Since they state that "doctrine links theory, history, experimentation, and practice" and their article should have significant influence over emerging doctrine, I feel compelled to take issue with some of their uses of our history. First, I think they have an incomplete understanding of the Cold War and the Army that evolved during that 50-year period. Our Army did not simply sit in Europe preparing for a "symmetrical" conflict with the Warsaw Pact. Within that theater, we constantly looked for ways to transform advantages into accomplishments, and many of these had to do with building a strong alliance to replace ad hoc coalitions that had been a feature of our earlier experiences in warfighting on the continent. Those accomplishments are still important and relevant.
But there was an ideological dimension to the Cold War, and "Wars of National Liberation" were part of the other side's effort to introduce asymmetry. As a result, much of the Army was expeditionary during the Cold War. In the 1950s and 1960s, various joint headquarters planned and exercised expeditionary deployments involving multiple Army divisions. That activity diminished when the Army became involved in an extended expedition to Vietnam--an expedition that was not in a "developed theater with access to extensive host-nation infrastructure" (their characterization of the basis for the design of the Army's Cold War logistics structure). At the time, the Army may have been so shortsighted that its leaders could not see that they had to master the lessons of the asymmetrical war in Vietnam while continuing to focus on the challenges in Europe. In fact, they probably taught and practiced the "conventional war" doctrine at the expense of "unconventional war" learning. No one wanted a long war in Vietnam, but Army strategists were asking, "What else must we be able to do while we are doing this?" "What must we prepare to do when this is over?" I don't see much evidence of that kind of thinking in this article.
My reading of current defense budgets and the force posture of the Air Force and Navy lead me to believe those services are asking those questions and getting plenty of support for their answers. That picture may be erroneous, but to make the flat assertion, "The air-, sea-, or land-power debates are over," as these authors do, seems disingenuous. The Army may be signing up for "joint interdependence," but there don't seem to be too many other signatures on the bottom line when viewed from a resources perspective. I can't see the investments the Air Force and Navy are making to meet the tactical interdependence needs of an Army that must expect to fight for information in distant, austere theaters where the force must fight throughout the battlespace from the outset.
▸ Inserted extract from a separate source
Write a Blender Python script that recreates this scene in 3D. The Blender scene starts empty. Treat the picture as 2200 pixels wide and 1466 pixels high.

These conditions I have just stated constitute the authors' "entirely different challenge--and the fundamental distinction of expeditionary operations." That sounds a lot like the expeditionary concept that justified the Marine Expeditionary Force with its vast array of organic capabilities rather than the expeditionary concepts of the 20th-century Army that saw itself having a larger role.
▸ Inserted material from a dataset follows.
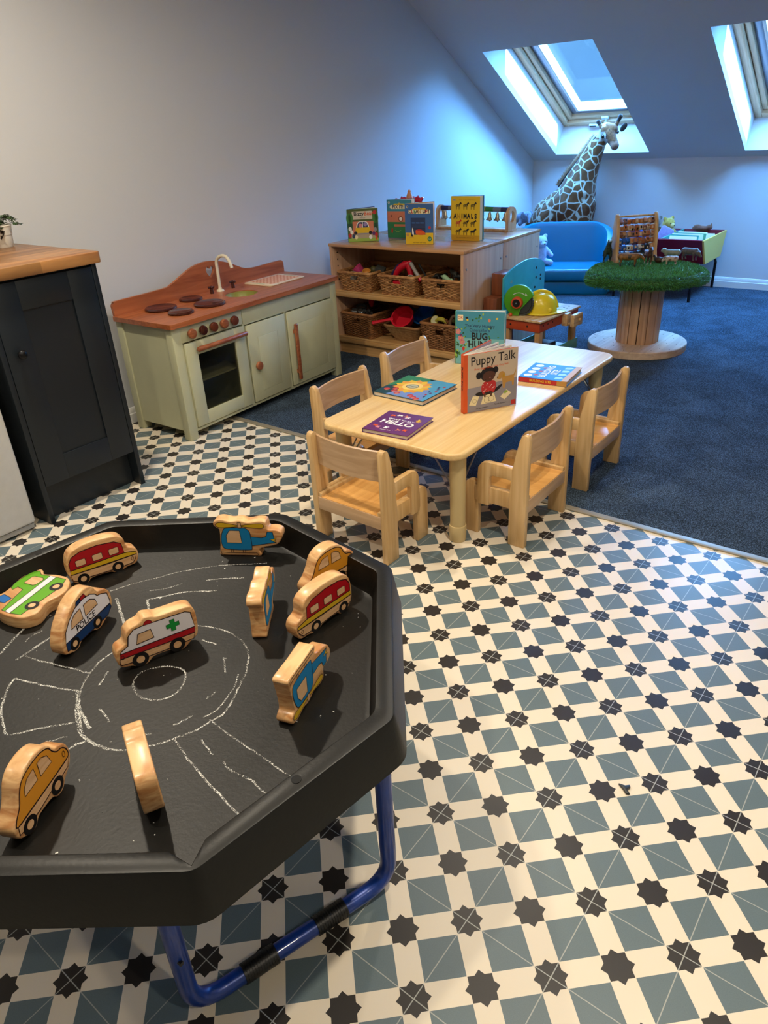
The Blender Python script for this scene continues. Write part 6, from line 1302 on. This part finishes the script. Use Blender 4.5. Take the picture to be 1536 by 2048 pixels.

That larger role seems to be lost on the authors, who write, "The Army's preeminent challenge is to reconcile expeditionary agility and responsiveness with the staying power, durability, and adaptability to carry a conflict to a victorious conclusion no matter what form it eventually takes." That's a reconciliation that may be impossible, but it's not the preeminent challenge. The real challenge is to gain and maintain popular support--inside and outside the Army--for the long, costly effort that a durable, adaptable Army will make as it brings its staying power to bear until a victorious conclusion can be achieved. The Marine Corps--as a small expeditionary force on distant, austere islands in World War II--had to worry that the fleet would sail away. The Army has always had that worry, too, but it has the much bigger worry of losing a much broader form of support during the long fight. Placing so much emphasis on "expeditionary agility and responsiveness" doesn't help the Army face up to this much more fundamental problem.